Vivian Springford is best known for her stain-based abstractions, which suggest cosmic and terrestrial forces while fusing Abstract Expressionist energy with Color Field lyricism. In Thrice a Blue Moon (1977), she draws from the phenomenon in which volcanic dust scatters light, making the moon appear blue—turning the earth’s combustion into gesture. Her work Morning Glory (1972–1980) is similarly inspired by natural phenomenon named for one of Yellowstone’s larger thermal springs. Influenced by Taoism, Springford embraced the coexistence of creation and destruction. Both Springford and Jackson reveal how space—whether interior, psychological, or cosmic—can become a site for contemplation and experience.

Throughout her time in New York and Maine from the 1950s until her death in 1999, Lynne Drexler masterfully blended her love of landscape with abstraction, using her teacher Hans Hofmann's “push-pull” color theory to create dynamic, musical compositions. Drawing from Impressionism, Fauvism, and even Pointillism’s focus on color, Drexler translated her sensory and emotional experiences of nature without strict adherence to representation. Continuing this legacy, Ashley Garrett’s passages of shifting colors capture the embodied experience of moving through space—hiking through the mountains, resting in forests, or observing light change over time. Often working on the floor, she moves around the canvas with full-body engagement, where perception becomes the structural foundation of the painting and gesture a diaristic record of her lived experience outside.

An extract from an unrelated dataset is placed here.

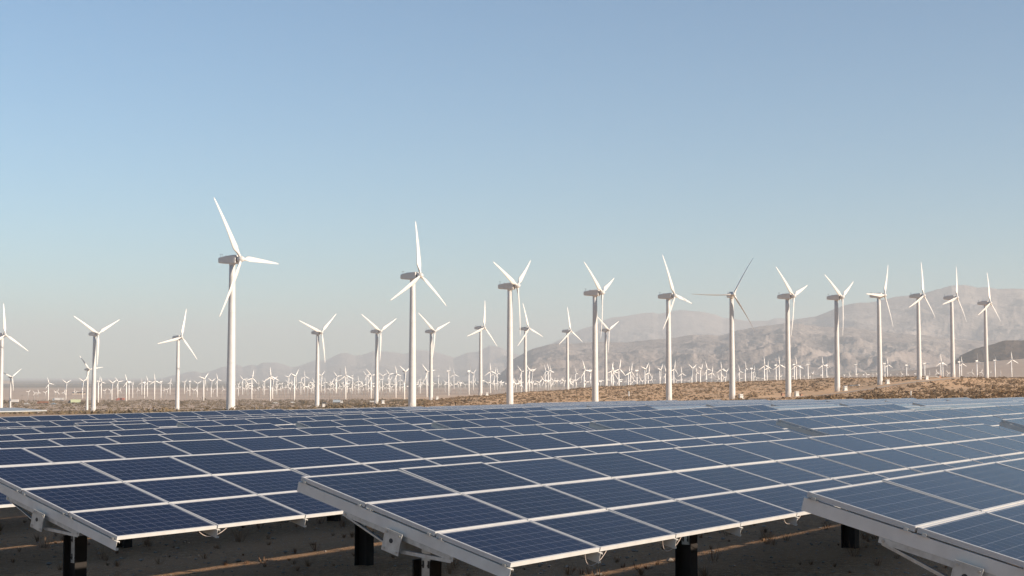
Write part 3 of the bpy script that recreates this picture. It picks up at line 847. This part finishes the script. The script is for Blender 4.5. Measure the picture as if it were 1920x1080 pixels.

Gina Werfel also begins in the natural world. Emerging from the plein-air tradition, she moved into abstraction, now creating vibrant, atmospheric compositions that highlight the natural world’s shifting conditions. She brings together multiple visual languages, balancing precise, graphic lines and stenciled forms with fluid, organic gestures to emphasize the push and pull between mechanical and organic mark-making. While Jonas Wood often translates everyday botanical and domestic subjects into graphic, flattened forms, his practice too is shaped by memory and recollection rather than direct observation.

Around 1970, Joan Snyder developed what came to be known as her “stroke paintings,” in which gestural marks and brushstrokes are applied over a loosely gridded surface. Scrawled marks and fields of color suggest terrain, growth, and emotion in equal measure. The faint grid evokes human-made order, referencing roads, plots, or boundaries overlaid onto the land. Similarly, Deborah Hede frequently employs the grid as an underlying framework, signaling human attempts to measure, map, or contain space. Her subtle, intuitive works evoke landscape through material, pattern, and void—suggesting sky, horizon, or terrain without naming them outright.

Joan Tanner also extends this dialogue through drawing which has remained a consistent thread throughout her career for more than six decades. In these often large scale works, dense accumulations of marks and gestures suggest maps, archeology, architecture, and cellular elements. Her drawings, however, are not illustrations but intuitive explorations of the potential of space and form. Lines flicker and collide, bend back on themselves; forms move toward coherence only to break apart. The page becomes a site of rehearsal—not preparation, but re-possession of a problem: How does a structure hold together? When does it fail? What is the threshold between balance and collapse?

Born in Chippewa City, a remote Native American village in northern Minnesota, George Morrison became a leader of the Abstract Expressionist movement. He transformed the rugged terrain, forests, and shores of Lake Superior into dynamic, gestural compositions and his work bridges modernist abstraction and Indigenous visual traditions. Inheriting this lineage, Terran Last Gun, a citizen of the Piikani Nation, draws from Blackfoot histories to abstract the sky, horizon, revealing the sacred geometries of the land. Created on antique ledger sheets from the 19th century, Last Gun creates hard edge abstractions though they are not without context. They directly relate to how his ancestors interpreted and documented the world around them after they were forcibly removed from their lands.

Extending these inquiries into three dimensions, Anna Grace Nwosu brings landscape into clay, creating ceramic forms that echo topography, architecture, and ancestral memory where each form is created with an awareness of space and touch. In Claire Falkenstein’s Fusion series, form, light, and space are woven into dynamic arrangements that evoke landscapes in perpetual motion. The works are composed of welded metal armatures where pieces of glass are embedded then heated until the materials “fuse” together. This method allows chance, material behavior, and controlled structure to determine much of the final form, making process itself an aesthetic expression. Benjamin Saperstein’s furniture further expands the exhibition’s definition of landscape, translating material, structure, and spatial logic into functional objects that shape how bodies move through and inhabit space.

Together, these works pose urgent and poetic questions: What remains of a landscape when its physical markers are stripped away? What truths emerge when land is felt rather than seen?

As wildfires, drought, and development continue to reshape our environments, Alchemies of Place offers a meditation on loss, resilience, and the deep entanglement between the external world and our internal lives—reminding us that landscape exists not only outside us, but within.